Although this report of the increment on the mortgage came out in December, the results of the election, published on November the 8th, the 30-year mortgage rates had already experienced an increase of over three-quarter points.

What are the possible consequences to this readjustment of rates?

Increasing the rates of the fixed-rates loan are always bad news for people in the housing market that got their place to live with this financing strategy. Borrow money with a 30-year mortgage is the most common and widely used method for house acquiring in the United States of America, which means that a significant amount of people is going to struggle more from now on to cover their debt.

On the week before the report was released, a consequence of the increment was already visible: the Federal Reserve also increased the interest rates in the United States for short-term loans. Although this is the second time in a decade that this increment happens, it is one of the impacts that the variation of the long-term rates is having in the general economy. The Federal Reserve said that this adjustment was made due to economic growth in the last years. According to Sean Beckett, chief economist of Freddie Mac, the mortgage industry took the report from Freddie Mac and “digested it,” the result that was shown after the increment of the short-term rates that occurred that week.

Just to show a numerical example: for a person that has a loan of US$400.000, before the increment that took place after the election, the monthly payment was US$1.804. Now, after all, the increases generated by the victory of Donald Trump and the speculation created by the main investors in the country, the monthly payment of the same amount of US$400.000 has now scaled to US$1.980. Which means that after two years, a person with this loan experienced an increase of US$176 between the end of the election.
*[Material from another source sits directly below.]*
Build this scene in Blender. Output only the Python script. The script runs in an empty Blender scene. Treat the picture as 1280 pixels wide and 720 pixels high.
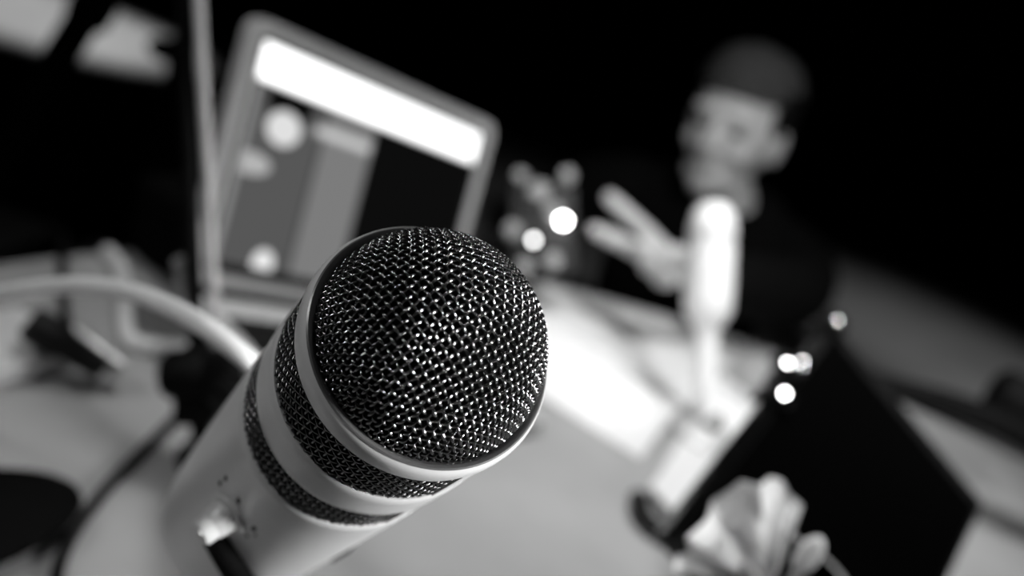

The report made by Freddie Mac.

What is going to happen in the future?

Until Donald Trump does not reveal any other information that could lead to a new change in the mortgage rates for both short-term and long-term loans, it has been forecasted that the rates will keep a sudden increase during the whole period of 2017. The housing affordability is now starting to enter a dangerous territory that could lead people to desperation because of the inability of paying their debt to the banks.

Even if Donald Trump does want to spend big on infrastructure such as roads, airports, bridges. Among other crucial needs that the United States does need, the people is the one who is going to see how are they going to deal with the new economic measures that the new elected President of the United States is going to implement during his 4-year period in the oval office.

An increment in the mortgage rates is perhaps not the only problem that the citizens of the United States will have to face in the coming years: a possible increment in the inflation and demand from the investors to pay lower prices for bond could have an adverse impact on the economy itself.

The low rates that were present before the election was putting the housing market in a race to sell the most amount of houses, basically a bonanza of houses was flourishing during those times. Now, with the increment in the mortgage rates, a reduction in the demand due to increased house prices is expected to happen.